My revival mechanic idea
(LINK to forum thread) - not mine per se, but one I think works for Starbase which I posted about a lot (the idea is present in pretty much every battle-royale game and other FPS shooters) - would solve this issue. In the above scenario, the 2 miners killing off 2 pirates with their trap and then going full throttle to try and escape, the 3 remaining pirates have a decision to make - chase the miners down for 10 minutes and lose their 2 friends who are now dead, or take the time to revive their 2 downed friends and then begin to chase the target. If they don't revive their friends, it might mean they kill the miners after a dogfight, but then they might have to travel back for an hour to station to pick up their friends. That decision is a tough one, and leaving your dead friends to die in space doesn't do well for morale.

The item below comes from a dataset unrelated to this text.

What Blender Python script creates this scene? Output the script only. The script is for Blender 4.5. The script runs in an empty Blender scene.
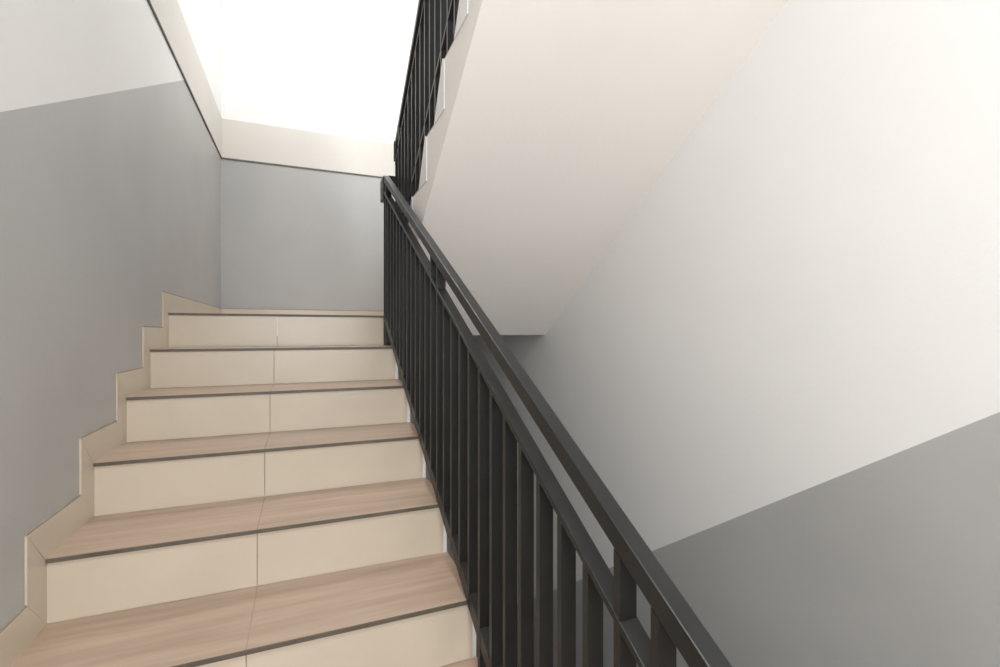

Since the pirates have 5 people, now 2 downed, maybe they drop 1 person off to revive the 2 downed friends, and the remaining 2 now chase the miners. 2 people on the pirate ship, 2 people on the mining ship running away. Now there's a chance to fight back - maybe one of the miners jumps on top of their ship and begins firing a rifle at the pursuing pirates, and if they manage to down one of those pursuers, there's a good chance the pirates call off the attack to revive. In this moment, the miners might see the opportunity to turn on the last remaining pirate in the ship and attempt to kill him while he tries to revive his friend. What would have been a 100% kill on the miners with a spare-endo-respawn mechanic is now turned on its head due to the choices that were made by the players.
Without this choice, there is no reason to have a trap on your ship, no reason to potentially blow off the back end of your ship, or attempt to do any of these other 'fun' things in the game because if someone falls for your trap, they will just respawn right nearby on their spare-endo and continue fighting. Your one-off trap did nothing. You carrying around that extra weight on your ship, and all the effort you put into designing that perfect trap, is wiped away because now the enemy that fell for the trap comes right back a moment later and now knows how to avoid it from then on. There was no reward for you to make this trap. It was all for a fleeting moment, any real impact done away because of a poor game mechanic of being able to produce respawns (spare endos) and carry them on your ships and have people spawn right away nearby ready to continue fighting you again and you, there now with a disabled ship.
Even in large fights, players will have to make a choice; if a 50-man squad is attacking a station, and some defender makes a great play and downs 20 of those 50 players, the attackers have a choice to make; continue their push or take the time to revive. This makes for meaningful choices. Otherwise, you might as well play Star Wars Battlefront and have people just continue fighting back and forth until they run out of 'respawn tickets' and the overall combat meant absolutely nothing (like combat in those games). That's why that game is mostly dead.
I have to keep pushing this point because one bad game mechanic can ruin a game, and so far Starbase has only shown good game mechanics and good attention to making players feel valued and making players actually valued in the game universe. As soon as things like taxes, craftable respawns, and other 'free' sources of game systems which give no value or reward to anyone outside of it being 'free' (such as respawning into a spare endo is basically 'free' to the person spawning, it doesn't matter to them, there was no hard choice made by anyone, it was just a monotonous task to produce them) begin to seep into gameplay the overall systems begin to crumble as devs must make balance changes over and over again to fix and refix and refix the problems that only arose from the moment they introduced a fundamentally broken system in the first place.
This video is great, but these mechanics will never be seen in game in actual gameplay unless such game mechanics actually matter. There's no reason to use any of this firepower if the game comes down to a Battlefield-style ticket-based respawn game. Your only focus would then be to just produce more respawn tickets.